PROBLEM |
Repeat the entire listing exactly.

DATA EXTRACT |
START

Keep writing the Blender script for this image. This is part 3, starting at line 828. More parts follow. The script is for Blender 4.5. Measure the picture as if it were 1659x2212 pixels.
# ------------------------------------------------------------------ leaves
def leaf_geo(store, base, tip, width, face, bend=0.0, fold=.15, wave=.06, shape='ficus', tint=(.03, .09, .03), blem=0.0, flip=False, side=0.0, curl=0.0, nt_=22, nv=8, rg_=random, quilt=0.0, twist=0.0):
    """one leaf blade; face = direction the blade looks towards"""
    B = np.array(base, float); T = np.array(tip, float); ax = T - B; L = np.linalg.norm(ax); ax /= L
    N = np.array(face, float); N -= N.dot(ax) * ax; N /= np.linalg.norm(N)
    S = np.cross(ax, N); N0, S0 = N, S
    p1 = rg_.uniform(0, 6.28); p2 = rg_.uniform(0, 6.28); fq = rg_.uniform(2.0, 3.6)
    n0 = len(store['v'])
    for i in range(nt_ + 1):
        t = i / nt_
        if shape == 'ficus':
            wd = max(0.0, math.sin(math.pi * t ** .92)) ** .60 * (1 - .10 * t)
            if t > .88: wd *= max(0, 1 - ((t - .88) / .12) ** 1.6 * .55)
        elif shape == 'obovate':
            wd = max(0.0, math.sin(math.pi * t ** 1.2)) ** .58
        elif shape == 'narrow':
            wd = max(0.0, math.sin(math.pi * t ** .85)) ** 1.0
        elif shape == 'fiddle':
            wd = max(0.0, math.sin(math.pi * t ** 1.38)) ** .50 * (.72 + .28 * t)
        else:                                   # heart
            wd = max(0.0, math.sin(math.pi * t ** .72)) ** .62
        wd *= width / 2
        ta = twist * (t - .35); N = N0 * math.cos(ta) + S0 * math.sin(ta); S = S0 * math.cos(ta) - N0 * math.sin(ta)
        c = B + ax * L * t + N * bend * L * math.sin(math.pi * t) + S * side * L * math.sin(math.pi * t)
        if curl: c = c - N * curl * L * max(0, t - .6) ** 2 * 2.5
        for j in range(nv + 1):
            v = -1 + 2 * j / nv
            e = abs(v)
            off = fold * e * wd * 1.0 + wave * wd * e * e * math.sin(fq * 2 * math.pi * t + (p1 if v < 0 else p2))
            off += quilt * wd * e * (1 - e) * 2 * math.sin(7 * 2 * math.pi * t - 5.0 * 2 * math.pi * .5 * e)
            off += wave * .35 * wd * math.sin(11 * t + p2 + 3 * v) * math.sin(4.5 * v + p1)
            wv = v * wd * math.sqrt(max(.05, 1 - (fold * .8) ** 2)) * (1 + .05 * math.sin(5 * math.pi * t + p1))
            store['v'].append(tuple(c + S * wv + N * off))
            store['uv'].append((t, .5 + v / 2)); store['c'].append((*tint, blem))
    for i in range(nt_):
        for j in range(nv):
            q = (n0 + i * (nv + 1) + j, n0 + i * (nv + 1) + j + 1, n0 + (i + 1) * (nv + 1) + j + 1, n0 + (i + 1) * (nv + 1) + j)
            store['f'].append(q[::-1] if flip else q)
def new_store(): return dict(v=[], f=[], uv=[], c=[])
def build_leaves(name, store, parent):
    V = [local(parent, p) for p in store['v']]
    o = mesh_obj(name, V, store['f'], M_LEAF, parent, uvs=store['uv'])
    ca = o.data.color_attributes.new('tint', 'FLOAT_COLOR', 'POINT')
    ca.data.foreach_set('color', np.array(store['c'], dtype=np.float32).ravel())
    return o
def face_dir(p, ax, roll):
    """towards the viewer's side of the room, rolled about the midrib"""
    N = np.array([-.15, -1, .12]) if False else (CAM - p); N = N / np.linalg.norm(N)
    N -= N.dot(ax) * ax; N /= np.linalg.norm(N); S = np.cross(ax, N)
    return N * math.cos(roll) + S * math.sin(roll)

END

EXERCISE ANSWER |
Keep writing the Blender script for this image. This is part 3, starting at line 828. More parts follow. The script is for Blender 4.5. Measure the picture as if it were 1659x2212 pixels.
# ------------------------------------------------------------------ leaves
def leaf_geo(store, base, tip, width, face, bend=0.0, fold=.15, wave=.06, shape='ficus', tint=(.03, .09, .03), blem=0.0, flip=False, side=0.0, curl=0.0, nt_=22, nv=8, rg_=random, quilt=0.0, twist=0.0):
    """one leaf blade; face = direction the blade looks towards"""
    B = np.array(base, float); T = np.array(tip, float); ax = T - B; L = np.linalg.norm(ax); ax /= L
    N = np.array(face, float); N -= N.dot(ax) * ax; N /= np.linalg.norm(N)
    S = np.cross(ax, N); N0, S0 = N, S
    p1 = rg_.uniform(0, 6.28); p2 = rg_.uniform(0, 6.28); fq = rg_.uniform(2.0, 3.6)
    n0 = len(store['v'])
    for i in range(nt_ + 1):
        t = i / nt_
        if shape == 'ficus':
            wd = max(0.0, math.sin(math.pi * t ** .92)) ** .60 * (1 - .10 * t)
            if t > .88: wd *= max(0, 1 - ((t - .88) / .12) ** 1.6 * .55)
        elif shape == 'obovate':
            wd = max(0.0, math.sin(math.pi * t ** 1.2)) ** .58
        elif shape == 'narrow':
            wd = max(0.0, math.sin(math.pi * t ** .85)) ** 1.0
        elif shape == 'fiddle':
            wd = max(0.0, math.sin(math.pi * t ** 1.38)) ** .50 * (.72 + .28 * t)
        else:                                   # heart
            wd = max(0.0, math.sin(math.pi * t ** .72)) ** .62
        wd *= width / 2
        ta = twist * (t - .35); N = N0 * math.cos(ta) + S0 * math.sin(ta); S = S0 * math.cos(ta) - N0 * math.sin(ta)
        c = B + ax * L * t + N * bend * L * math.sin(math.pi * t) + S * side * L * math.sin(math.pi * t)
        if curl: c = c - N * curl * L * max(0, t - .6) ** 2 * 2.5
        for j in range(nv + 1):
            v = -1 + 2 * j / nv
            e = abs(v)
            off = fold * e * wd * 1.0 + wave * wd * e * e * math.sin(fq * 2 * math.pi * t + (p1 if v < 0 else p2))
            off += quilt * wd * e * (1 - e) * 2 * math.sin(7 * 2 * math.pi * t - 5.0 * 2 * math.pi * .5 * e)
            off += wave * .35 * wd * math.sin(11 * t + p2 + 3 * v) * math.sin(4.5 * v + p1)
            wv = v * wd * math.sqrt(max(.05, 1 - (fold * .8) ** 2)) * (1 + .05 * math.sin(5 * math.pi * t + p1))
            store['v'].append(tuple(c + S * wv + N * off))
            store['uv'].append((t, .5 + v / 2)); store['c'].append((*tint, blem))
    for i in range(nt_):
        for j in range(nv):
            q = (n0 + i * (nv + 1) + j, n0 + i * (nv + 1) + j + 1, n0 + (i + 1) * (nv + 1) + j + 1, n0 + (i + 1) * (nv + 1) + j)
            store['f'].append(q[::-1] if flip else q)
def new_store(): return dict(v=[], f=[], uv=[], c=[])
def build_leaves(name, store, parent):
    V = [local(parent, p) for p in store['v']]
    o = mesh_obj(name, V, store['f'], M_LEAF, parent, uvs=store['uv'])
    ca = o.data.color_attributes.new('tint', 'FLOAT_COLOR', 'POINT')
    ca.data.foreach_set('color', np.array(store['c'], dtype=np.float32).ravel())
    return o
def face_dir(p, ax, roll):
    """towards the viewer's side of the room, rolled about the midrib"""
    N = np.array([-.15, -1, .12]) if False else (CAM - p); N = N / np.linalg.norm(N)
    N -= N.dot(ax) * ax; N /= np.linalg.norm(N); S = np.cross(ax, N)
    return N * math.cos(roll) + S * math.sin(roll)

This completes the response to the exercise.